Change Your Attitude About Setbacks 

Don’t let yourself get swallowed up by one grade. Create a plan to do better next time and push through the setback. Remember to not be too hard on yourself! 

Make a Manageable, Consistent Study Plan 

A consistent study plan is your best pal if you want to boost your GPA. Reviewing what you’ve learned consistently in bite-sized pieces helps you better retain knowledge. 

FAQs: Is a 3.7 GPA Good? 

Read our FAQs about GPAs and college admission:

1. Can I Get Into an Ivy League School With a 3.7 GPA? 

While 3.7 is a good high school GPA, Ivy League schools are incredibly competitive and a 3.7 GPA alone likely isn’t enough to differentiate yourself.
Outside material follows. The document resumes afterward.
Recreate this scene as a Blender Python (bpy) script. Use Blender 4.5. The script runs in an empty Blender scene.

Applicants generally have a better chance of getting into an Ivy League school if they get closer to a 4.0 GPA. 

However a 3.7 GPA doesn’t automatically disqualify you: focus on your extracurricular activities and test scores for a better chance of admission. 

2. What Is a 3.7 GPA?

Your grade point average (GPA) demonstrates your academic aptitude. A 3.7 GPA’s letter grade is A- and is in the 92nd percentile of all college students. A GPA is calculated by adding all of your final grades and dividing them by the number of classes you took. 
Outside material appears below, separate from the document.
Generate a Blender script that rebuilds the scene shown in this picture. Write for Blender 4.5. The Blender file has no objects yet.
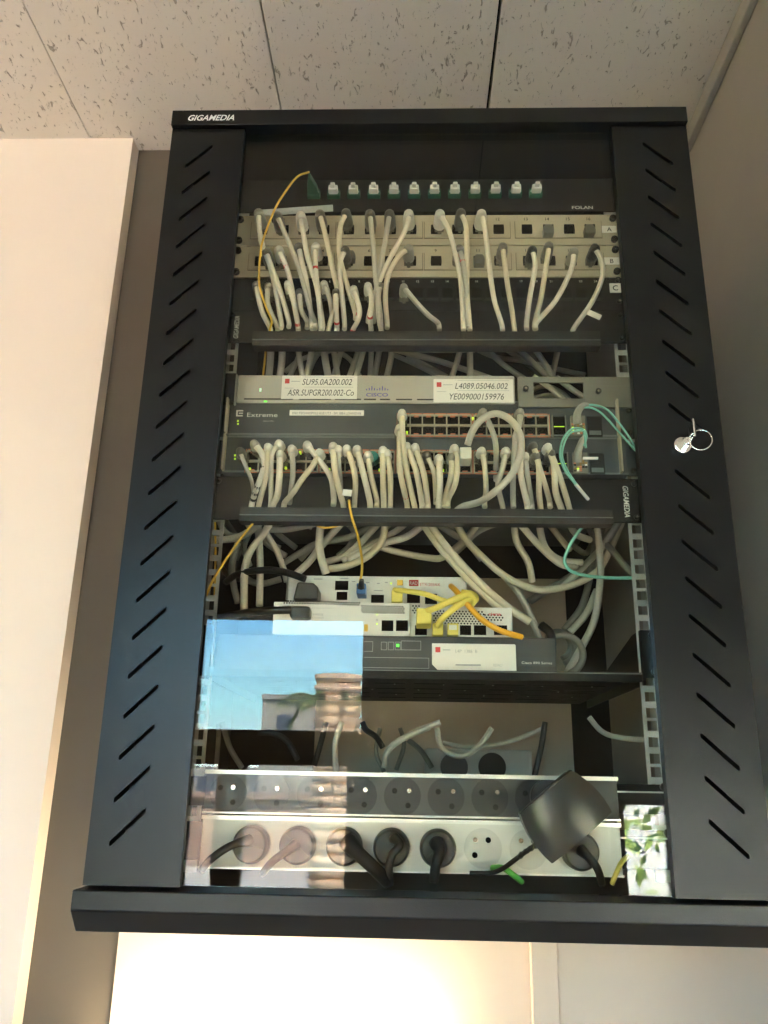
import bpy, bmesh, math, random
from mathutils import Vector, Matrix, Euler
random.seed(7)
SC = bpy.context.scene
COL = SC.collection
R = math.radians

# ---------------------------------------------------------------- camera
CAM_LOC = Vector((-0.015535, -0.781606, 0.091160))
CAM_ROT = Euler((math.pi/2 + 0.3141566, -0.0173893, 0.0278609), 'XYZ')
FPX = 828.0
cd = bpy.data.cameras.new('camera'); cam = bpy.data.objects.new('camera', cd); COL.objects.link(cam)
cam.location = CAM_LOC; cam.rotation_euler = CAM_ROT
cd.sensor_fit = 'VERTICAL'; cd.sensor_height = 24; cd.lens = 24*FPX/1024
cd.clip_start = 0.02; cd.clip_end = 300
SC.camera = cam
# ---------------------------------------------------------------- colour management
SC.view_settings.view_transform = 'Standard'; SC.view_settings.look = 'None'
SC.view_settings.gamma = 1; SC.view_settings.use_curve_mapping = False
SC.view_settings.exposure = -0.12
SC.cycles.sample_clamp_indirect = 120
# ---------------------------------------------------------------- sky
W = bpy.data.worlds.new('sky'); SC.world = W; W.use_nodes = True
nt = W.node_tree; nt.nodes.clear()
wo = nt.nodes.new('ShaderNodeOutputWorld'); bg = nt.nodes.new('ShaderNodeBackground')
tc = nt.nodes.new('ShaderNodeTexCoord'); sp = nt.nodes.new('ShaderNodeSeparateXYZ'); cr = nt.nodes.new('ShaderNodeValToRGB')
nt.links.new(tc.outputs['Generated'], sp.inputs[0]); nt.links.new(sp.outputs['Z'], cr.inputs[0])
nt.links.new(cr.outputs[0], bg.inputs[0]); nt.links.new(bg.outputs[0], wo.inputs[0])
el = cr.color_ramp.elements
el[0].position = 0.0; el[0].color = (0.80, 0.92, 0.95, 1)
el[1].position = 0.5; el[1].color = (0.09, 0.26, 0.75, 1)
for p_, c_ in ((0.08, (0.45, 0.84, 0.98, 1)), (0.20, (0.20, 0.52, 0.98, 1))):
    e_ = el.new(p_); e_.color = c_
bg.inputs[1].default_value = 31.0
# ---------------------------------------------------------------- sun, lamps
FILL_TUBE_W = 150       # glow of the tube added below the cabinet to light the wall
def add_light(name, kind, loc, energy, color=(1, 1, 1), rot=(0, 0, 0), **kw):
    l = bpy.data.lights.new(name, kind); l.energy = energy; l.color = color
    for k, v in kw.items(): setattr(l, k, v)
    o = bpy.data.objects.new(name, l); COL.objects.link(o); o.location = loc; o.rotation_euler = rot
    return o
sun = add_light('sun', 'SUN', (0, 5, 8), 230, (1, 0.93, 0.82), (R(-28), 0, R(-20)), angle=R(0.6))
for nm, x0, x1, z0, z1 in (('w_a', -1.3, -0.22, -0.9, 0.82), ('w_b', 0.9, 1.7, -0.9, 0.0)):
    a = add_light('window_portal', 'AREA', ((x0+x1)/2, -2.98, (z0+z1)/2), 1, rot=(R(90), 0, R(180)))
    a.data.shape = 'RECTANGLE'; a.data.size = x1-x0; a.data.size_y = z1-z0; a.data.cycles.is_portal = True

# ================================================================ helpers
def at(px, py, Y):
    """world point seen at pixel (px, py) of the 768x1024 frame on the upright plane y = Y"""
    d = CAM_ROT.to_matrix() @ Vector(((px-384)/FPX, (512-py)/FPX, -1))
    return CAM_LOC + d*((Y-CAM_LOC.y)/d.y)

MATS = {}
def mat(name, col, rough=0.5, metal=0.0, spec=0.5, bump=None, var=0.0, vscale=20.0, alpha=1.0, emit=None, estr=1.0, trans=0.0):
    m = bpy.data.materials.new(name); m.use_nodes = True; n = m.node_tree.nodes; L = m.node_tree.links
    b = n['Principled BSDF']
    b.inputs['Base Color'].default_value = (*col, 1); b.inputs['Roughness'].default_value = rough
    b.inputs['Metallic'].default_value = metal; b.inputs['Specular IOR Level'].default_value = spec
    if alpha < 1: b.inputs['Alpha'].default_value = alpha
    if emit: b.inputs['Emission Color'].default_value = (*emit, 1); b.inputs['Emission Strength'].default_value = estr
    if var > 0 or bump:
        t = n.new('ShaderNodeTexCoord'); nz = n.new('ShaderNodeTexNoise')
        nz.inputs['Scale'].default_value = vscale; nz.inputs['Detail'].default_value = 4
        L.new(t.outputs['Object'], nz.inputs['Vector'])
        if var > 0:
            r = n.new('ShaderNodeValToRGB'); L.new(nz.outputs[0], r.inputs[0])
            r.color_ramp.elements[0].position = 0.3; r.color_ramp.elements[1].position = 0.7
            r.color_ramp.elements[0].color = (*[c*(1-var) for c in col], 1)
            r.color_ramp.elements[1].color = (*[min(1, c*(1+var)) for c in col], 1)
            L.new(r.outputs[0], b.inputs['Base Color'])
        if bump:
            bp = n.new('ShaderNodeBump'); bp.inputs['Strength'].default_value = bump; bp.inputs['Distance'].default_value = 0.002
            L.new(nz.outputs[0], bp.inputs['Height']); L.new(bp.outputs[0], b.inputs['Normal'])
    MATS[name] = m
    return m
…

3. Can I Get Into Harvard With a 3.7 GPA?

Harvard does not have a minimum GPA requirement. However, Harvard is highly competitive, so it may be challenging to get in with a 3.7 GPA. The average GPA for entering Harvard students is 3.9.

4. Can I Get Into UPenn With a 3.7 GPA?

Admitted UPenn students have achieved a 3.8-4.0 GPA or equivalent in their high school years. Getting admitted to UPenn with a 3.7 GPA may be challenging, so you should aim for higher SAT/ACT scores. 

5. Can I Get Into Cornell With a 3.7 GPA?

Cornell University’s minimum GPA requirement is a 3.5. However, you must obtain a higher GPA than this to remain competitive during the admissions process.

6. How Good Is a 3.7 Unweighted GPA? 

An unweighted GPA of 3.7 is good: the national average unweighted GPA of high school students is 3.0. If you took high-level courses such as AP or IB classes, an unweighted 3.7 GPA is good and shows you performed well even when taking the most rigorous curriculum available to you. 

7. How Good Is a 3.7 Weighted GPA? 

So, how good is a 3.7 weighted GPA? A 3.7 weighted GPA is not as high as unweighted. When considering whether a 3.7 GPA weighted is good, it’s important to evaluate it within the GPA scale’s context. For example, a 3.7 GPA on a 5.0 scale would be a B-. A 3.7 unweighted GPA is higher than on a weighted scale. 

Final Thoughts

Overall, a 3.7 GPA is impressive. As a percentage, a 3.7 GPA means you’ve achieved an average of 90-92% in your classes. Achieving a 3.7 GPA in high school is good, and with an excellent application, there are many schools where you have a shot at acceptance.